> [Material for this task]

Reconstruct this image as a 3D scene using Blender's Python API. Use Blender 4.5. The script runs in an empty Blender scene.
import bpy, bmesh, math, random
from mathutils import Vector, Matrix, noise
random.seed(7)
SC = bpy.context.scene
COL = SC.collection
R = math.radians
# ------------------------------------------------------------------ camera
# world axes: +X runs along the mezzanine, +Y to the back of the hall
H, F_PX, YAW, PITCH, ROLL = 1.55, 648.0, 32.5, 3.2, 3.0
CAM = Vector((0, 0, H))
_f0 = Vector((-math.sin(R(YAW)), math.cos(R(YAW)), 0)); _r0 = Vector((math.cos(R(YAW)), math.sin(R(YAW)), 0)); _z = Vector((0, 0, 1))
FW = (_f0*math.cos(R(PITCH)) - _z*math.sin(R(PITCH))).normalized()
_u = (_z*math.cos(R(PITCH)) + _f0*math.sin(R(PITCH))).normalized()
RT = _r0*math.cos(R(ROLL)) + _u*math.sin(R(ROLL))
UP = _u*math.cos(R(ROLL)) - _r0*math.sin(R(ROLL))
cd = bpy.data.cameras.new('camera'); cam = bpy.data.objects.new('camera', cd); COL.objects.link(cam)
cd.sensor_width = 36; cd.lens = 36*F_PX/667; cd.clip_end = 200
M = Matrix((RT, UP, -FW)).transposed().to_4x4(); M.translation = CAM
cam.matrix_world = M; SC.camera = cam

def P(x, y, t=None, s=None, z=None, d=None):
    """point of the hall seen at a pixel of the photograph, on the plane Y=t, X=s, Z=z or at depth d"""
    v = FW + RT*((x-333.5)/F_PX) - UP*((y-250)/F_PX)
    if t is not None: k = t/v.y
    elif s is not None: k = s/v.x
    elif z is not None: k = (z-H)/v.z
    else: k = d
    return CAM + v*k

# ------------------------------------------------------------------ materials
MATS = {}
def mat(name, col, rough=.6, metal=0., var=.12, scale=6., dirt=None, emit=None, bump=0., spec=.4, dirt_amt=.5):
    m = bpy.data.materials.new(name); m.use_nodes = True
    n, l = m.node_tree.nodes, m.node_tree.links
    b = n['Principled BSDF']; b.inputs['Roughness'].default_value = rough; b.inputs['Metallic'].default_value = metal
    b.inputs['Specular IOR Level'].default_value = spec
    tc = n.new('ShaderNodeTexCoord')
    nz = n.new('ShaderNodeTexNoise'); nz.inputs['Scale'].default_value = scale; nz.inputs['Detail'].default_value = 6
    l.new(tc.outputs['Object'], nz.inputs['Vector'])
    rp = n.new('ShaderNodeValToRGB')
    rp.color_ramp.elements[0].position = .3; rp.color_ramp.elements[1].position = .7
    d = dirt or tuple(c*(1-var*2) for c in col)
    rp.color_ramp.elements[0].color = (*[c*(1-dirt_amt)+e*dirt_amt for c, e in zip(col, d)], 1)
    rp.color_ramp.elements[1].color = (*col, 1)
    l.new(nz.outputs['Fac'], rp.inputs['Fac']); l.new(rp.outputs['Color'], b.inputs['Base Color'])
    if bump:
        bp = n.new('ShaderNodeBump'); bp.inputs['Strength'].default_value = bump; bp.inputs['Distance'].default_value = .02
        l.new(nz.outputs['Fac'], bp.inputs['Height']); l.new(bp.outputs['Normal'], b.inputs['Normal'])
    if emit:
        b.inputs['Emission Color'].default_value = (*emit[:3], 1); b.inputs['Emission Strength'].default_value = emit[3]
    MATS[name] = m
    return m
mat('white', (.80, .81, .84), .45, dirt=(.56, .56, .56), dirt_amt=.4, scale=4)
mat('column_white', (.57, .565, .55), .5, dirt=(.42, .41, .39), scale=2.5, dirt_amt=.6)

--

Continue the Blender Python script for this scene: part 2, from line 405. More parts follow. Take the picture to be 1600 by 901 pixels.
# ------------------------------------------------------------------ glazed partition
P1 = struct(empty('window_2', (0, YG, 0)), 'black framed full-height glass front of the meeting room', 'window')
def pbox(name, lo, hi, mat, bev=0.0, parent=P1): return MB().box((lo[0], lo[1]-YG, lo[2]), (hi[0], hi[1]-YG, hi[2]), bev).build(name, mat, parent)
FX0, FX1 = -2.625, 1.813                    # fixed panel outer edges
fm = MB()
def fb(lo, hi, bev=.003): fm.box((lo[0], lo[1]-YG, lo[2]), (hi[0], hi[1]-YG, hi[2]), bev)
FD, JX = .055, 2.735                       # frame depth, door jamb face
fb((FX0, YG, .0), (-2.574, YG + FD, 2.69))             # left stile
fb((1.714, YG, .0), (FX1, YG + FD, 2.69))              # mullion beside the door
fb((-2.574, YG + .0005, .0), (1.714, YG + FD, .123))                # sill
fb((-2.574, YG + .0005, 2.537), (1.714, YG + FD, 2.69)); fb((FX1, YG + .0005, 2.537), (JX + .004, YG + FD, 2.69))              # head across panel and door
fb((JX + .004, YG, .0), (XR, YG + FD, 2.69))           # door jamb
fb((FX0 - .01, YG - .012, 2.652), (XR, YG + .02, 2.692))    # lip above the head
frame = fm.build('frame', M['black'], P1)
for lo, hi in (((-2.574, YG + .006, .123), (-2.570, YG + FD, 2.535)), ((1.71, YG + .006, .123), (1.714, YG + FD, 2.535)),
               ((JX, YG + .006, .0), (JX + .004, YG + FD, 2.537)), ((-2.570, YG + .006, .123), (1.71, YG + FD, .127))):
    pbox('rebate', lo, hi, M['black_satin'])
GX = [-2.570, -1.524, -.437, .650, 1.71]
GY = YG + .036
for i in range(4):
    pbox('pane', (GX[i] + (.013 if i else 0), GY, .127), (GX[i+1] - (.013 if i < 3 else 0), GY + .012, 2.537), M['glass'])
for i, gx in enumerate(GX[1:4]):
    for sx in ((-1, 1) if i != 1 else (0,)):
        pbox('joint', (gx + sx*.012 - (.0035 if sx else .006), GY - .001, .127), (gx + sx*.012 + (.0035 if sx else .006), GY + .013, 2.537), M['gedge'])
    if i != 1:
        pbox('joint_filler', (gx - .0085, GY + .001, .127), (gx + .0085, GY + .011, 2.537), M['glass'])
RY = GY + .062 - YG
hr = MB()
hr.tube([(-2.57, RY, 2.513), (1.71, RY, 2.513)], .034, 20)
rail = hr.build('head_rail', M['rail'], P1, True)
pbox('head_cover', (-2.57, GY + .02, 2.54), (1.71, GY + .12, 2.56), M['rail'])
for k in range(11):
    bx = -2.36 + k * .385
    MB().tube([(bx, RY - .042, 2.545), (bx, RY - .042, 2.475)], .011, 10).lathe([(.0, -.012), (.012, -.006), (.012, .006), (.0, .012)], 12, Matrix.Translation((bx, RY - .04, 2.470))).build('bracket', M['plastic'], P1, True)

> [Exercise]
Your task is to quote exactly the lines beginning with the one that contains "Reconstruct this image" and ending with the one that contains "return CAM + v*k", with nothing left out or added.

> [Answer to the exercise]
Reconstruct this image as a 3D scene using Blender's Python API. Use Blender 4.5. The script runs in an empty Blender scene.
import bpy, bmesh, math, random
from mathutils import Vector, Matrix, noise
random.seed(7)
SC = bpy.context.scene
COL = SC.collection
R = math.radians
# ------------------------------------------------------------------ camera
# world axes: +X runs along the mezzanine, +Y to the back of the hall
H, F_PX, YAW, PITCH, ROLL = 1.55, 648.0, 32.5, 3.2, 3.0
CAM = Vector((0, 0, H))
_f0 = Vector((-math.sin(R(YAW)), math.cos(R(YAW)), 0)); _r0 = Vector((math.cos(R(YAW)), math.sin(R(YAW)), 0)); _z = Vector((0, 0, 1))
FW = (_f0*math.cos(R(PITCH)) - _z*math.sin(R(PITCH))).normalized()
_u = (_z*math.cos(R(PITCH)) + _f0*math.sin(R(PITCH))).normalized()
RT = _r0*math.cos(R(ROLL)) + _u*math.sin(R(ROLL))
UP = _u*math.cos(R(ROLL)) - _r0*math.sin(R(ROLL))
cd = bpy.data.cameras.new('camera'); cam = bpy.data.objects.new('camera', cd); COL.objects.link(cam)
cd.sensor_width = 36; cd.lens = 36*F_PX/667; cd.clip_end = 200
M = Matrix((RT, UP, -FW)).transposed().to_4x4(); M.translation = CAM
cam.matrix_world = M; SC.camera = cam

def P(x, y, t=None, s=None, z=None, d=None):
    """point of the hall seen at a pixel of the photograph, on the plane Y=t, X=s, Z=z or at depth d"""
    v = FW + RT*((x-333.5)/F_PX) - UP*((y-250)/F_PX)
    if t is not None: k = t/v.y
    elif s is not None: k = s/v.x
    elif z is not None: k = (z-H)/v.z
    else: k = d
    return CAM + v*k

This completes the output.